*WHAT IS EXPECTED*:
Looking at the listing beneath, work out how many lines hold "this" and report only that figure.

*Scenes as source code*:
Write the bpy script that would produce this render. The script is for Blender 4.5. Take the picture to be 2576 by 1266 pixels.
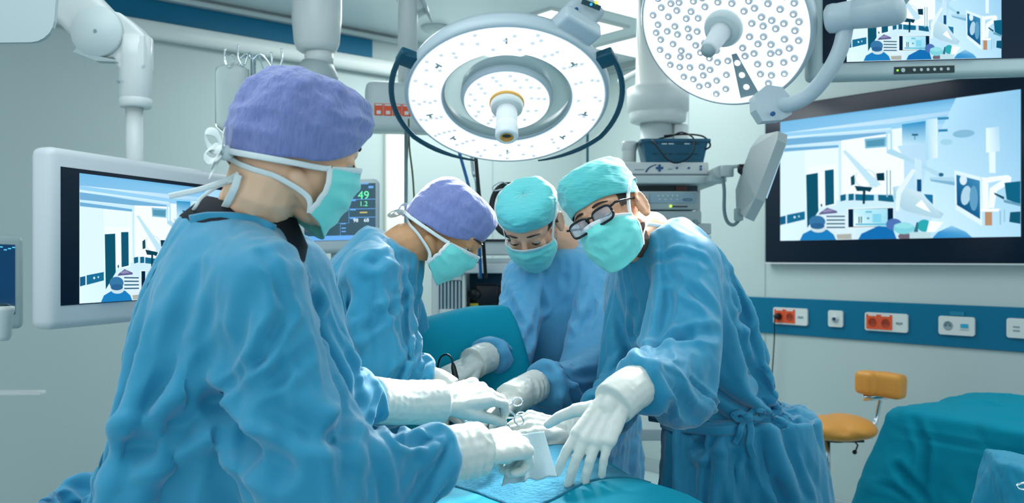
import bpy, bmesh, math, random
import numpy as np
from mathutils import Vector, Matrix, noise as mnoise
from mathutils.bvhtree import BVHTree
for _o in list(bpy.data.objects): bpy.data.objects.remove(_o)
SC = bpy.context.scene; COL = SC.collection
# ------------------------------------------------------------------ camera, world, exposure
CAMH, FPX, CX, HY = 1.45, 2200.0, 1288.0, 650.0
cam_d = bpy.data.cameras.new('camera'); cam = bpy.data.objects.new('camera', cam_d); COL.objects.link(cam)
cam.location = (0, 0, CAMH); cam.rotation_euler = (math.pi/2, 0, 0)
cam_d.sensor_width = 36; cam_d.lens = 36*FPX/2576; cam_d.shift_y = (HY-633)/2576
cam_d.clip_start = .05; cam_d.dof.use_dof = True; cam_d.dof.focus_distance = 1.75; cam_d.dof.aperture_fstop = 5.6
SC.camera = cam
w = bpy.data.worlds.new('world'); SC.world = w; w.use_nodes = True
w.node_tree.nodes['Background'].inputs[0].default_value = (.76, .87, .91, 1)
w.node_tree.nodes['Background'].inputs[1].default_value = 1.12
SC.view_settings.view_transform = 'Standard'; SC.view_settings.look = 'None'
SC.view_settings.exposure = 0.42; SC.view_settings.gamma = 1; SC.view_settings.use_curve_mapping = False
SC.cycles.max_bounces = 6; SC.cycles.diffuse_bounces = 3; SC.cycles.glossy_bounces = 3
SC.cycles.transmission_bounces = 4; SC.cycles.transparent_max_bounces = 6
SC.cycles.sample_clamp_indirect = 4; SC.cycles.caustics_reflective = False; SC.cycles.caustics_refractive = False
def area_light(name, loc, size, power, col=(1, 1, 1), target=None, rot=None, spread=math.pi):
    d = bpy.data.lights.new(name, 'AREA'); d.shape = 'RECTANGLE'; d.size, d.size_y = size; d.energy = power; d.color = col; d.spread = spread
    o = bpy.data.objects.new(name, d); COL.objects.link(o); o.location = loc
    if target is not None: o.rotation_euler = (Vector(target)-Vector(loc)).to_track_quat('-Z', 'Y').to_euler()
    elif rot: o.rotation_euler = rot
    return o
area_light('ceiling_light', (-.9, 1.2, 2.78), (2.2, 1.4), 19, (.90, .98, 1), rot=(0, 0, .9))
area_light('ceiling_light', (1.9, 2.2, 2.78), (1.6, 1.0), 17, (.92, .98, 1), rot=(0, 0, .9))
area_light('ceiling_light', (-.3, 4.6, 2.78), (1.6, .7), 20, (.93, 1, .98), rot=(0, 0, .9))
# ------------------------------------------------------------------ geometry helpers
def V(*a): return Vector(a)
def P(x, y, Y): return Vector(((x-CX)/FPX*Y, Y, CAMH-(y-HY)/FPX*Y))
DR = Vector((-.643, .766, 0)); NR = Vector((-.766, -.643, 0)); R0 = Vector((2.44, 4.17, 0))      # right wall
DL = Vector((-.766, -.643, 0)); NL = Vector((.643, -.766, 0)); CORNER = R0 + DR*2.995; L0 = CORNER  # left wall
CEIL = 2.82
def ray(x, y): return Vector(((x-CX)/FPX, 1, -(y-HY)/FPX))
def wallpt(x, y, o, n, off=0):
    r = ray(x, y); q = o+n*off; c = Vector((0, 0, CAMH)); t = (q-c).dot(n)/r.dot(n); return c + r*t
def WR(x, y, off=0): return wallpt(x, y, R0, NR, off)
def WL(x, y, off=0): return wallpt(x, y, L0, NL, off)
def CE(x, y, z=CEIL):
    r = ray(x, y); t = (z-CAMH)/r.z; return Vector((0, 0, CAMH))+r*t
def hexl(h):
    h = h.lstrip('#'); c = [int(h[i:i+2], 16)/255 for i in (0, 2, 4)]
    return tuple((x/12.92 if x <= .04045 else ((x+.055)/1.055)**2.4) for x in c)
def woff(o):
    v = Vector((0, 0, 0))
    while o: v = v+o.location; o = o.parent
    return v
class MB:
    """collects geometry; build() makes one mesh object"""
    def __init__(s): s.v = []; s.f = []; s.sm = []; s.mi = []; s.col = []; s.m = 0; s.smooth = False
    def add(s, vs, fs, smooth=None):
        n = len(s.v); s.v += [tuple(v) for v in vs]
        sm = s.smooth if smooth is None else smooth
        for f in fs: s.f.append([i+n for i in f]); s.sm.append(sm); s.mi.append(s.m)
        return s
    def box(s, c, size, ax=None, bev=0):
        c = Vector(c); ax = ax or (Vector((1, 0, 0)), Vector((0, 1, 0)), Vector((0, 0, 1)))
        hx, hy, hz = [q/2 for q in size]
        if bev > 0:
            b = min(bev, hx*.98, hy*.98, hz*.98); bm = bmesh.new(); bmesh.ops.create_cube(bm, size=2)
            for v in bm.verts: v.co = Vector((v.co.x*hx, v.co.y*hy, v.co.z*hz))
            bmesh.ops.bevel(bm, geom=bm.edges[:], offset=b, segments=3, profile=.5, affect='EDGES')
            vs = [c+ax[0]*v.co.x+ax[1]*v.co.y+ax[2]*v.co.z for v in bm.verts]
            fs = [[v.index for v in f.verts] for f in bm.faces]; bm.free()
            if ax[0].cross(ax[1]).dot(ax[2]) < 0: fs = [f[::-1] for f in fs]
            return s.add(vs, fs, True if bev > .004 else False)
        vs = [c+ax[0]*(hx*i)+ax[1]*(hy*j)+ax[2]*(hz*k) for i in (-1, 1) for j in (-1, 1) for k in (-1, 1)]
        fs = [(0, 1, 3, 2), (4, 6, 7, 5), (0, 4, 5, 1), (2, 3, 7, 6), (0, 2, 6, 4), (1, 5, 7, 3)]
        return s.add(vs, fs, False)
    def loft(s, rings, n=24, cap=True, smooth=True, power=2.0):
        """rings: (center, xvec, yvec)"""
        vs = []
        for c, xv, yv in rings:
            for i in range(n):
                a = 2*math.pi*i/n; ca, sa = math.cos(a), math.sin(a)
                if power != 2: ca = math.copysign(abs(ca)**(2/power), ca); sa = math.copysign(abs(sa)**(2/power), sa)
                vs.append(c+xv*ca+yv*sa)
        fs = []; m = len(rings)
        for j in range(m-1):
            for i in range(n):
                k = (i+1) % n; fs.append((j*n+i, j*n+k, (j+1)*n+k, (j+1)*n+i))
        s.add(vs, fs, smooth)
        if cap:
            b = len(s.v)-len(vs); s.f.append([b+i for i in range(n)][::-1]); s.sm.append(False); s.mi.append(s.m)
            s.f.append([b+(m-1)*n+i for i in range(n)]); s.sm.append(False); s.mi.append(s.m)
        return s
    def lathe(s, o, axis, prof, n=32, cap=True, smooth=True, xref=None):
        """prof: list of (radius, height along axis)"""
        a = Vector(axis).normalized(); x = Vector(xref) if xref else (Vector((0, 0, 1)) if abs(a.z) < .9 else Vector((1, 0, 0)))
        x = (x-a*x.dot(a)).normalized(); y = a.cross(x); o = Vector(o)
        return s.loft([(o+a*h, x*max(r, 1e-5), y*max(r, 1e-5)) for r, h in prof], n, cap, smooth)
    def cyl(s, a, b, r, r2=None, n=24, smooth=True):
        a = Vector(a); b = Vector(b); d = b-a
        return s.lathe(a, d, [(r, 0), (r if r2 is None else r2, d.length)], n, True, smooth)
    def tube(s, pts, r, n=12, cap=True, up=None, flat=None):
        """r: number or list; flat=(w,h) gives an elliptical or ribbon section oriented by up"""
        pts = [Vector(p) for p in pts]; m = len(pts); rings = []; prev = None
        for i, p in enumerate(pts):
            t = (pts[min(i+1, m-1)]-pts[max(i-1, 0)]).normalized()
            if up is not None:
                u = up[i] if isinstance(up, list) else up; x = t.cross(u)
                if x.length < 1e-4: x = prev or t.orthogonal()
                x.normalize()
            elif prev is None: x = t.orthogonal().normalized()
            else: x = (prev-t*prev.dot(t)).normalized()
            prev = x; y = t.cross(x); rr = r[i] if isinstance(r, (list, tuple)) else r
            if flat: rings.append((p, x*flat[0]*rr, y*flat[1]*rr))
            else: rings.append((p, x*rr, y*rr))
        return s.loft(rings, n, cap)
    def cap_sphere(s, c, rx, ry=None, rz=None, ax=None, n=16, m=10):
        c = Vector(c); ry = ry or rx; rz = rz or rx; ax = ax or (Vector((1, 0, 0)), Vector((0, 1, 0)), Vector((0, 0, 1)))
        rings = []
        for j in range(m+1):
            t = math.pi*j/m; q = max(math.sin(t), 1e-4)
            rings.append((c-ax[2]*(rz*math.cos(t)), ax[0]*rx*q, ax[1]*ry*q))
        return s.loft(rings, n, True)
    def capsule(s, a, b, ra, rb=None, n=14):
        a = Vector(a); b = Vector(b); rb = ra if rb is None else rb; d = b-a; L = max(d.length, 1e-6)
        pr = [(ra*math.sin(t), -ra*math.cos(t)) for t in (0.02, .4, .8, 1.2)]+[(ra, 0), (rb, L)]+[(rb*math.cos(t), L+rb*math.sin(t)) for t in (.4, .8, 1.2, 1.55)]
        return s.lathe(a, d if d.length > 1e-5 else Vector((0, 0, 1)), pr, n)
    def prism(s, poly, o, ux, uy, depth, n=None):
        """extrude 2D polygon (list (x,y)) in plane o,ux,uy by depth along n (default ux x uy)"""
        o = Vector(o); n = Vector(n) if n is not None else ux.cross(uy).normalized(); k = len(poly)
        vs = [o+ux*x+uy*y for x, y in poly]+[o+ux*x+uy*y+n*depth for x, y in poly]
        fs = [list(range(k))[::-1], [k+i for i in range(k)]]+[(i, (i+1) % k, k+(i+1) % k, k+i) for i in range(k)]
        return s.add(vs, fs, False)
    def grid(s, pts, smooth=True):
        """pts[j][i]"""
        nj = len(pts); ni = len(pts[0]); vs = [p for row in pts for p in row]
        return s.add(vs, [(j*ni+i, j*ni+i+1, (j+1)*ni+i+1, (j+1)*ni+i) for j in range(nj-1) for i in range(ni-1)], smooth)
    def mesh(s, name, off=None):
        me = bpy.data.meshes.new(name)
        vs = s.v if off is None else [(x-off[0], y-off[1], z-off[2]) for x, y, z in s.v]
        me.from_pydata(vs, [], s.f); me.update()
        me.polygons.foreach_set('use_smooth', s.sm); me.polygons.foreach_set('material_index', s.mi)
        return me
    def build(s, name, mat, parent=None, fixn=True):
        off = woff(parent) if parent else None
        me = s.mesh(name, off)
        if fixn:
            bm = bmesh.new(); bm.from_mesh(me); bmesh.ops.recalc_face_normals(bm, faces=bm.faces); bm.to_mesh(me); bm.free()
        for m in (mat if isinstance(mat, (list, tuple)) else [mat]): me.materials.append(m)
        o = bpy.data.objects.new(name, me); COL.objects.link(o)
        if parent: o.parent = parent
        return o
def thing(name, label, cat, loc=(0, 0, 0), group=None):
    o = bpy.data.objects.new(name, None); COL.objects.link(o); o.location = loc; o.empty_display_size = .05
    o['label'] = label; o['category'] = cat
    if group: o['group'] = group
    bpy.context.view_layer.update()
    return o
def tag(o, label, cat, group=None, kind=None):
    o['label'] = label; o['category'] = cat
    if group: o['group'] = group
    if kind: o['kind'] = kind
    return o
def struct(o): o['kind'] = 'structure'; return o
def lab(o, t): o['label'] = t; return o
def copy_part(o, parent, loc):
    c = o.copy(); COL.objects.link(c); c.parent = parent; c.location = loc; return c
def rpoly(w, h, r, n=5):
    r = min(r, w/2-1e-4, h/2-1e-4); out = []
    for cx, cy, a0 in ((w/2-r, h/2-r, 0), (-w/2+r, h/2-r, 90), (-w/2+r, -h/2+r, 180), (w/2-r, -h/2+r, 270)):
        for k in range(n+1):
            a = math.radians(a0+90*k/n); out.append((cx+r*math.cos(a), cy+r*math.sin(a)))
    return out
def bez(pts, n=24):
    """Catmull-Rom through points"""
    pts = [Vector(p) for p in pts]; out = []; m = len(pts)
    for i in range(m-1):
        p0, p1, p2, p3 = pts[max(i-1, 0)], pts[i], pts[i+1], pts[min(i+2, m-1)]
        k = max(2, int(n/(m-1)))
        for j in range(k):
            t = j/k; out.append(.5*((2*p1)+(p2-p0)*t+(2*p0-5*p1+4*p2-p3)*t*t+(3*p1-p0-3*p2+p3)*t**3))
    out.append(pts[-1]); return out
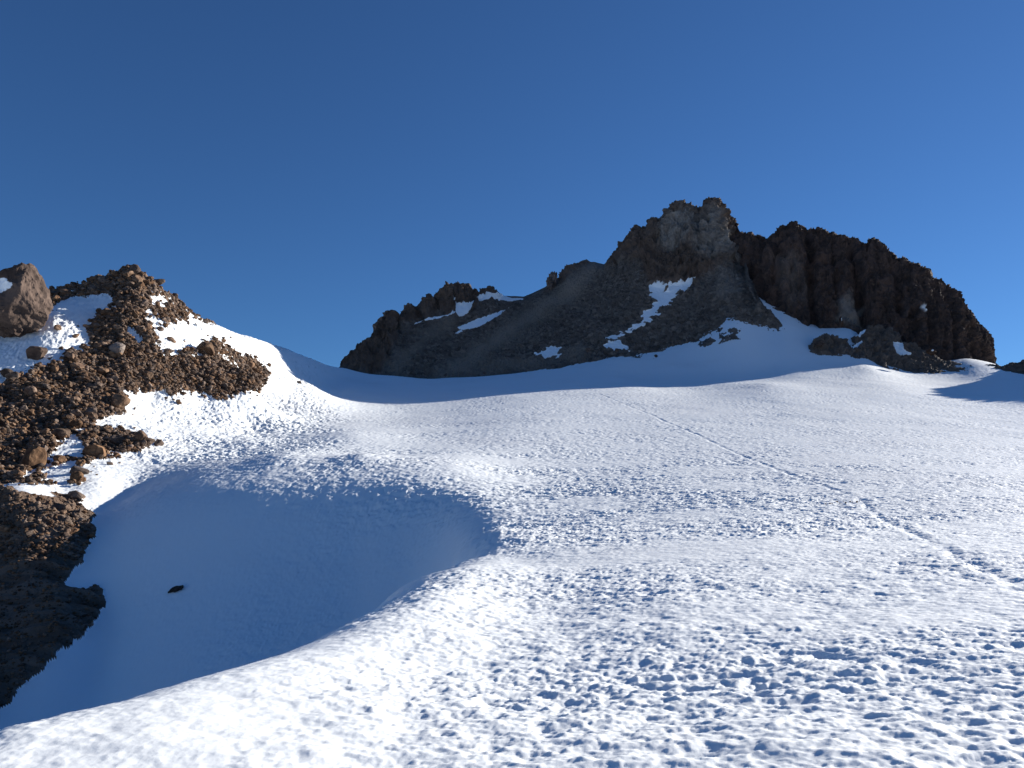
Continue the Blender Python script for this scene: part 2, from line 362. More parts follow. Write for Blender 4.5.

*ANSWER TO THE PROBLEM*:
2